Alphabetical order
There has only ever been one alphabetical order. In any language. I only just learned that fact this week, after also only just realizing that ‘alphabet’ comes from its first two letters ‘alpha’ and ‘beta’.* I decided to learn more about it.
Not all writing systems are alphabetic, Chinese being the most obvious with characters as whole words, and most languages do not have a writing system at all, but I had always assumed that there was a different canonical order of letters in most alphabets and that this would naturally varied greatly over time.
Apparently not. It turns out that the order most likely comes from a combination of Phoenician and Ancient Hebrew and survived to become part of completely unrelated languages that would not exist for at least another millennium, like English.
Like the animation shows** the order hasn’t changed much at all. That, and ‘U’ and ‘W’ were clearly late hasty additions, adapted from ‘V’ with little imagination.

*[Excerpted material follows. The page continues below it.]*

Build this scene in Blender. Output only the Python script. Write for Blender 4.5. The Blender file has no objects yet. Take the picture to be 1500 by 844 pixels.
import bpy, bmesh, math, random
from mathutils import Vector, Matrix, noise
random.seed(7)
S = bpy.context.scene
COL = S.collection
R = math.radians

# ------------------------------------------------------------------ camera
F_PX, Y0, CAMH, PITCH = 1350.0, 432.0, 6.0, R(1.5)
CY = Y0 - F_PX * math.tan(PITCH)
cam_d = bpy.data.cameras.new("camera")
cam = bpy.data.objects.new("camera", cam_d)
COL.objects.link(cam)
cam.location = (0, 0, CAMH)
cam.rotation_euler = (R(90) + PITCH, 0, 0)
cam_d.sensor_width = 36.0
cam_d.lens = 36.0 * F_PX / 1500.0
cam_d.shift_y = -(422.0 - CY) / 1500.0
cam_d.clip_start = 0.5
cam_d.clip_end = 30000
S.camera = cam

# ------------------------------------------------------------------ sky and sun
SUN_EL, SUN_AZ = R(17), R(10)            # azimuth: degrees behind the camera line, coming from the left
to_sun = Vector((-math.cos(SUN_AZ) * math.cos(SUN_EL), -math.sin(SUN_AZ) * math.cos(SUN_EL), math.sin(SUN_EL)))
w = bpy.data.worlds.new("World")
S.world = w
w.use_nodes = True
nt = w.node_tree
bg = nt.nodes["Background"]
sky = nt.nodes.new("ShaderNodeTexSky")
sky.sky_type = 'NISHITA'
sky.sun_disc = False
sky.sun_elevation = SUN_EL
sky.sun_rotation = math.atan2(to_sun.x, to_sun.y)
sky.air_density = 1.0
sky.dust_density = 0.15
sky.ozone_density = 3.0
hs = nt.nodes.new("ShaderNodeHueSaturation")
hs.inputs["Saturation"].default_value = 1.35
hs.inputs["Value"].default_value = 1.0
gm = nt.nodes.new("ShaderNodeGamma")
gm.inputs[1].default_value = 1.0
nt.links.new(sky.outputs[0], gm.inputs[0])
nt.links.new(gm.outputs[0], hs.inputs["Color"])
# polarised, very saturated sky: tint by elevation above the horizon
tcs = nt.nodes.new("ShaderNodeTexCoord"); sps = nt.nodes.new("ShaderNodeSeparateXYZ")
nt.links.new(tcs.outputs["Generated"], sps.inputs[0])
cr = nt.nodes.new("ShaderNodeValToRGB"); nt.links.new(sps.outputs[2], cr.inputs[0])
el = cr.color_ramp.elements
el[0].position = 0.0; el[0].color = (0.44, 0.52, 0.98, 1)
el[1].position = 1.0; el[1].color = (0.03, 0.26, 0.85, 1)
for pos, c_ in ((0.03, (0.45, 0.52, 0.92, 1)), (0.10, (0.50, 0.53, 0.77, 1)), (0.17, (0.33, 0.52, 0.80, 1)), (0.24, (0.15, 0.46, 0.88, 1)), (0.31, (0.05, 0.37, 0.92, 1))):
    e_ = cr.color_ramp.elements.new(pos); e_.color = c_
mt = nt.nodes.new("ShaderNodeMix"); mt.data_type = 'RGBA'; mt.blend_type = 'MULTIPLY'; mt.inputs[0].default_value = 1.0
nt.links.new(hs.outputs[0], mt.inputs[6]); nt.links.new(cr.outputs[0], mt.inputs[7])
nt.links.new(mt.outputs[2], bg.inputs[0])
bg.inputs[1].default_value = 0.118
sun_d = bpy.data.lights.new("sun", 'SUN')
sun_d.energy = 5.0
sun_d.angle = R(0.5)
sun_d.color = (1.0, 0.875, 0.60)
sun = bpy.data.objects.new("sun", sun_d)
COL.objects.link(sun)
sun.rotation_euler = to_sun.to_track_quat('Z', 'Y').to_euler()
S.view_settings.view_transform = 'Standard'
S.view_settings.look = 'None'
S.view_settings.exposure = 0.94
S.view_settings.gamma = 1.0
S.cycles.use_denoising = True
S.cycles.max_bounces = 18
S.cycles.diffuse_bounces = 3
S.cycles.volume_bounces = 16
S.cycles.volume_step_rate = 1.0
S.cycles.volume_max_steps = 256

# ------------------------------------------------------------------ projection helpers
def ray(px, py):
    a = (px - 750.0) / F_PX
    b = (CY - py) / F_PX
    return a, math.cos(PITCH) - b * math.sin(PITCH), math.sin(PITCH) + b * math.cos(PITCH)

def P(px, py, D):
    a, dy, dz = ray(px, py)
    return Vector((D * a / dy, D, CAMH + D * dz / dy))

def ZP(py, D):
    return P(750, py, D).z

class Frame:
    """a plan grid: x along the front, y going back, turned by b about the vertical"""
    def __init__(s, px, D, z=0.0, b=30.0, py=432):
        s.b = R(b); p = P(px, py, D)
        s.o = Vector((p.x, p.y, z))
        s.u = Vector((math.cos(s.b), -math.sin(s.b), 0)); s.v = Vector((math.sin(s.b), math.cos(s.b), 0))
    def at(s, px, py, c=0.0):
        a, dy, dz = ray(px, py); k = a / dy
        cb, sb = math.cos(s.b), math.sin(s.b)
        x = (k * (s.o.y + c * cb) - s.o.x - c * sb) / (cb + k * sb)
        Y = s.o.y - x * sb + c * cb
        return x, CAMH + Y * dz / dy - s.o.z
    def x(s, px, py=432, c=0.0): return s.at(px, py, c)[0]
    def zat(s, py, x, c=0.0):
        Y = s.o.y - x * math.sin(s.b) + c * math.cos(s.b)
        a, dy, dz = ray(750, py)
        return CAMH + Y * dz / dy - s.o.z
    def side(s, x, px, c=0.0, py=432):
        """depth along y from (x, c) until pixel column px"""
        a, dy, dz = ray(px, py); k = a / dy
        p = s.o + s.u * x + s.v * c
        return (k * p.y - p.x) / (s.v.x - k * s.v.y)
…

I still can’t decide whether having only one alphabetical order for all of humanity is profound or mundane. A canonical order doesn’t make speaking any easier, or for that matter particularly effect writing. But then again, so many things beyond speech and writing rely on ordering: text from dictionaries to databases; the ‘Adam’s and ‘Anna’s that I’m always reminded off at the top of chat windows; the reason my pre-school teacher never let me leave first for lunch; and the complete arbitrariness of my students striving for ‘A’s.*** All thanks to some choices by scholars in the western Mediterranean some 3000 years ago.
Rob, 10 June 2011.
* With thanks to the solidarity from other linguists who confessed also not knowing this.
**I couldn’t find the original creator of this animation – will give full credit if/when I do.
*** Aardvarks are genuinely strange and unique animals that deserve their alphabetical prominence.